◆ **Exercise directions**: Please copy all the lines that follow, word for word.

◆ **Supplied material**:
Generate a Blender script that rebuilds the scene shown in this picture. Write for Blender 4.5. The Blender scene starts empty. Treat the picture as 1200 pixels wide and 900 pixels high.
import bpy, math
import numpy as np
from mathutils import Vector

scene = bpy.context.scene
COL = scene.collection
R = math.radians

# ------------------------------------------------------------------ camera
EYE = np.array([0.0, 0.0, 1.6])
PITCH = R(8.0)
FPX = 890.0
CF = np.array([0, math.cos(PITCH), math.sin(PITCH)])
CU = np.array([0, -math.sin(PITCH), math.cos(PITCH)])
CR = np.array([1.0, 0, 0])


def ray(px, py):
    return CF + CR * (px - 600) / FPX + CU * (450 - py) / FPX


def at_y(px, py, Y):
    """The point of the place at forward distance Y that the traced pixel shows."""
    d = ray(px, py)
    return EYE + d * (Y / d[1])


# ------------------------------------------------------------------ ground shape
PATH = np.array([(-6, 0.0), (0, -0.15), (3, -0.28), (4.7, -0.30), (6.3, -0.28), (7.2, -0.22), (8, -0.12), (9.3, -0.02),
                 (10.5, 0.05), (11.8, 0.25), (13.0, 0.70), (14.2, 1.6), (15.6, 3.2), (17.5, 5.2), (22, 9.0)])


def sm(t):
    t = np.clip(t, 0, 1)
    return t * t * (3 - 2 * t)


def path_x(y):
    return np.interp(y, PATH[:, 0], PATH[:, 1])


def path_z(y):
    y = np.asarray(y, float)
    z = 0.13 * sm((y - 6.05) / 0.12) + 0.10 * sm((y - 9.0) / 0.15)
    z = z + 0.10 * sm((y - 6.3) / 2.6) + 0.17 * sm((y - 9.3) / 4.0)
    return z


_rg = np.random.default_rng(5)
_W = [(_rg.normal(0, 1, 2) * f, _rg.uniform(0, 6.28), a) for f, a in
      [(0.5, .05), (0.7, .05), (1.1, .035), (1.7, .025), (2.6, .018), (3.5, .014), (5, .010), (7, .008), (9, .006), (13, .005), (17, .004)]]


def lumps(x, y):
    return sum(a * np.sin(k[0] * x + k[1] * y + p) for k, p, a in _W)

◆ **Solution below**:
Generate a Blender script that rebuilds the scene shown in this picture. Write for Blender 4.5. The Blender scene starts empty. Treat the picture as 1200 pixels wide and 900 pixels high.
import bpy, math
import numpy as np
from mathutils import Vector

scene = bpy.context.scene
COL = scene.collection
R = math.radians

# ------------------------------------------------------------------ camera
EYE = np.array([0.0, 0.0, 1.6])
PITCH = R(8.0)
FPX = 890.0
CF = np.array([0, math.cos(PITCH), math.sin(PITCH)])
CU = np.array([0, -math.sin(PITCH), math.cos(PITCH)])
CR = np.array([1.0, 0, 0])


def ray(px, py):
    return CF + CR * (px - 600) / FPX + CU * (450 - py) / FPX


def at_y(px, py, Y):
    """The point of the place at forward distance Y that the traced pixel shows."""
    d = ray(px, py)
    return EYE + d * (Y / d[1])


# ------------------------------------------------------------------ ground shape
PATH = np.array([(-6, 0.0), (0, -0.15), (3, -0.28), (4.7, -0.30), (6.3, -0.28), (7.2, -0.22), (8, -0.12), (9.3, -0.02),
                 (10.5, 0.05), (11.8, 0.25), (13.0, 0.70), (14.2, 1.6), (15.6, 3.2), (17.5, 5.2), (22, 9.0)])


def sm(t):
    t = np.clip(t, 0, 1)
    return t * t * (3 - 2 * t)


def path_x(y):
    return np.interp(y, PATH[:, 0], PATH[:, 1])


def path_z(y):
    y = np.asarray(y, float)
    z = 0.13 * sm((y - 6.05) / 0.12) + 0.10 * sm((y - 9.0) / 0.15)
    z = z + 0.10 * sm((y - 6.3) / 2.6) + 0.17 * sm((y - 9.3) / 4.0)
    return z


_rg = np.random.default_rng(5)
_W = [(_rg.normal(0, 1, 2) * f, _rg.uniform(0, 6.28), a) for f, a in
      [(0.5, .05), (0.7, .05), (1.1, .035), (1.7, .025), (2.6, .018), (3.5, .014), (5, .010), (7, .008), (9, .006), (13, .005), (17, .004)]]


def lumps(x, y):
    return sum(a * np.sin(k[0] * x + k[1] * y + p) for k, p, a in _W)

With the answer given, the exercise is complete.